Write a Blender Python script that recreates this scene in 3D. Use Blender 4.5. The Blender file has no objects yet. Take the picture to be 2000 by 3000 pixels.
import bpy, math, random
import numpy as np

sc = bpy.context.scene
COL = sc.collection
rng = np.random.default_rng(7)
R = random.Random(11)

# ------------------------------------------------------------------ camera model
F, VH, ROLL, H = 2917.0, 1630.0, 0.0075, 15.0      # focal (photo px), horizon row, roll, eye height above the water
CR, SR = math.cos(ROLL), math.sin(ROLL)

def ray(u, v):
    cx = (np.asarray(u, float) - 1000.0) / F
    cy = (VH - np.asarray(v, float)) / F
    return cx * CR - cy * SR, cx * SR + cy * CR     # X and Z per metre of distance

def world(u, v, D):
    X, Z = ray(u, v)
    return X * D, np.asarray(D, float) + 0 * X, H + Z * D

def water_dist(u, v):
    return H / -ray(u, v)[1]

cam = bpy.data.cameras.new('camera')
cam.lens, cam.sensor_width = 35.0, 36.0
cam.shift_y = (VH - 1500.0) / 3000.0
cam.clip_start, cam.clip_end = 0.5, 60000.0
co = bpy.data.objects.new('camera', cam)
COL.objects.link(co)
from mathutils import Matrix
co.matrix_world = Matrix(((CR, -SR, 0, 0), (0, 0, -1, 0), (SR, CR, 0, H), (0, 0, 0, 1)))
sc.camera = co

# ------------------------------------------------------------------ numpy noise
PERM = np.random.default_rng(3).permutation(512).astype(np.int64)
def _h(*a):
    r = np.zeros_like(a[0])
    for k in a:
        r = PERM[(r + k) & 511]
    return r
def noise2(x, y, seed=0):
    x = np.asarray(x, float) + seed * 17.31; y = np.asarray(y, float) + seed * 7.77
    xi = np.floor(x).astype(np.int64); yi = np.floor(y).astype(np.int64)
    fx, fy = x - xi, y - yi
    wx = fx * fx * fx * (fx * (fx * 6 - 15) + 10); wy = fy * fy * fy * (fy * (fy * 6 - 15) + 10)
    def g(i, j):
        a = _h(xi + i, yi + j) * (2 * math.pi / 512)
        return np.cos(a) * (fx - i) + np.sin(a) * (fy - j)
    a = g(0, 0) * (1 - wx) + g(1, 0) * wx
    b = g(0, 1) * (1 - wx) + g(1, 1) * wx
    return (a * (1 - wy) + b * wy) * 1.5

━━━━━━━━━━

◆ TASK OBJECTIVE ◆
Exactly reproduce the material above.

◆ THE OUTPUT ◆
Write a Blender Python script that recreates this scene in 3D. Use Blender 4.5. The Blender file has no objects yet. Take the picture to be 2000 by 3000 pixels.
import bpy, math, random
import numpy as np

sc = bpy.context.scene
COL = sc.collection
rng = np.random.default_rng(7)
R = random.Random(11)

# ------------------------------------------------------------------ camera model
F, VH, ROLL, H = 2917.0, 1630.0, 0.0075, 15.0      # focal (photo px), horizon row, roll, eye height above the water
CR, SR = math.cos(ROLL), math.sin(ROLL)

def ray(u, v):
    cx = (np.asarray(u, float) - 1000.0) / F
    cy = (VH - np.asarray(v, float)) / F
    return cx * CR - cy * SR, cx * SR + cy * CR     # X and Z per metre of distance

def world(u, v, D):
    X, Z = ray(u, v)
    return X * D, np.asarray(D, float) + 0 * X, H + Z * D

def water_dist(u, v):
    return H / -ray(u, v)[1]

cam = bpy.data.cameras.new('camera')
cam.lens, cam.sensor_width = 35.0, 36.0
cam.shift_y = (VH - 1500.0) / 3000.0
cam.clip_start, cam.clip_end = 0.5, 60000.0
co = bpy.data.objects.new('camera', cam)
COL.objects.link(co)
from mathutils import Matrix
co.matrix_world = Matrix(((CR, -SR, 0, 0), (0, 0, -1, 0), (SR, CR, 0, H), (0, 0, 0, 1)))
sc.camera = co

# ------------------------------------------------------------------ numpy noise
PERM = np.random.default_rng(3).permutation(512).astype(np.int64)
def _h(*a):
    r = np.zeros_like(a[0])
    for k in a:
        r = PERM[(r + k) & 511]
    return r
def noise2(x, y, seed=0):
    x = np.asarray(x, float) + seed * 17.31; y = np.asarray(y, float) + seed * 7.77
    xi = np.floor(x).astype(np.int64); yi = np.floor(y).astype(np.int64)
    fx, fy = x - xi, y - yi
    wx = fx * fx * fx * (fx * (fx * 6 - 15) + 10); wy = fy * fy * fy * (fy * (fy * 6 - 15) + 10)
    def g(i, j):
        a = _h(xi + i, yi + j) * (2 * math.pi / 512)
        return np.cos(a) * (fx - i) + np.sin(a) * (fy - j)
    a = g(0, 0) * (1 - wx) + g(1, 0) * wx
    b = g(0, 1) * (1 - wx) + g(1, 1) * wx
    return (a * (1 - wy) + b * wy) * 1.5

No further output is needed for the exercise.